13 Money Mistakes 20-Somethings Make – And How to Avoid Them.

Advice to my 21-year old self about money mistakes.

Dear Me,

Now you are twenty-one and about to leave school. You’ve learned very little about money, saving, and investments. Dr. Muchado was right – save 10% of everything you earn.

Here are thirteen money mistakes you need to look out for. Sadly I made ten of them. Things turned out fine but had I made fewer of them I would have been much better off.


1. Paying too much for groceries

There is a reason Whole Foods nickname is Whole Paycheck. Buying organic and eating healthy is great, but you don’t have to wipe-out your wallet to do so. Check out less expensive chain grocery stores, buy on sale, and buy store brands.

2. Buying too much car

Most of us drive clunkers in college (I did). After starting our first job, the instinct is to get a new set of wheels (I did this too). Avoid overpaying, and overspending. Buy a good car that you can afford. You want to be able to eat and pay the insurance too. Read this great post about the best time to buy a new car.

3. Eating out too much

Cooking for yourself when you’re single just isn’t that fun. Eating out with co-workers at the end of the day? Fun. But all those happy hours will add up. Eating at home once in a while saves money. For those other times check out these 34 tips on how to save money on eating out.

4. Not saving for retirement

Yes, I get it. You’re not going to retire for 40 or more years. I felt the same way and didn’t start saving for retirement until I was 25 or 26. It’s so long away – I can just save later! The math works against you. The earlier you start saving, the more time your money has to grow. Start saving early, retire rich. Simple enough?

5. Not having a written spending plan

Living paycheck to paycheck is for the birds. Telling your money where to go instead of wondering where in the world it went is critical to financial freedom and building wealth. Create a written plan. Use a free tool like mint.com to easily track your spending and create a spending plan.

6. Having way too much credit card debt

Most students rack up huge amounts of credit card debt while they are in college. Being saddled with credit card debt when you’re just starting out is going to put a strain on your finances for a long time.

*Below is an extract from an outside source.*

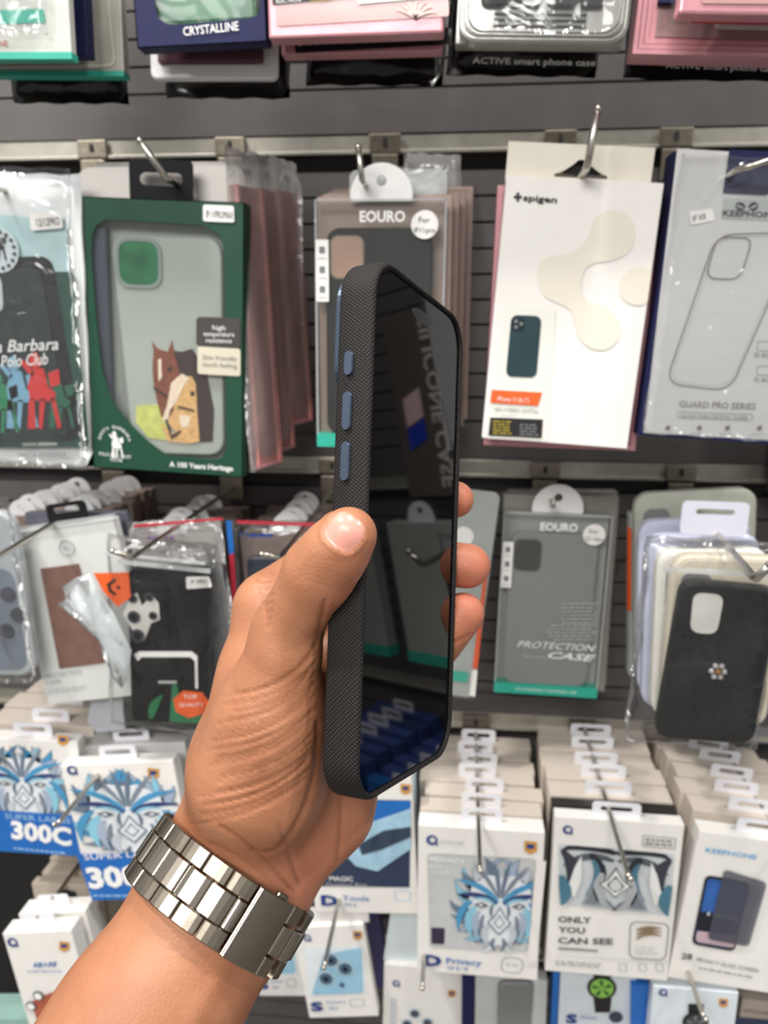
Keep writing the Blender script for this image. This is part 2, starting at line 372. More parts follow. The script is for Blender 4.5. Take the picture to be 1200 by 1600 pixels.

7. Paying too much for rent

I moved into one of the best apartment complexes available when I got out of college. Every other paycheck went towards rent (that’s bad!) As a general rule your rent should be 30 percent or less of your monthly income.

The maximum of your monthly income you should be paying for rent.

8. Paying bills late

It’s your first time with a checkbook! And rent payments. Electricity. Cable. Cell phone. Car insurance. Paying your bills as you get them will help you avoid late fees and build a good credit history. Better yet – sign up for auto pay for everything you can.

9. Not building an awesome credit score

Credit scores DO matter, even if you pay cash for everything (including a house). Lenders, employers, and insurance companies will use your credit score to evaluate you. To build a great credit score pay your bills on time and avoid credit card debt.

10. Using your emergency fund for pizza

Your emergency fund is for just that – emergencies. The transmission goes out on your car. A family emergency requires traveling. Midnight pizza because you have the munchies is not an emergency (even though it feels like it). You don’t have an emergency fund yet? Start one today.

11. Rushing off to graduate school

Do you need a graduate degree for your career path? If you go full-time or even part-time, it’s going to be a huge time and financial investment. First check how much more people are earning that have the graduate degree you are considering. Paying $70,000 for a degree that will give you a $2,000 salary increase won’t pay off.

12. Paying too much in taxes

If you’re getting a tax refund, you’re giving the government an interest-free loan. And that’s a bad thing that will help keep you from being rich. Learn how to adjust your withholdings so that your employer taking too much out.

13. Not seeking out expert advice

This is a case of you don’t know what you don’t know. Read books about money. Read blogs about money. Listen to radio shows about money. Find someone older and successful that will mentor you about money. Learn about money.

Bottom line: You can take control of your money like never before. By avoiding these mistakes, you’ll be building an awesome future.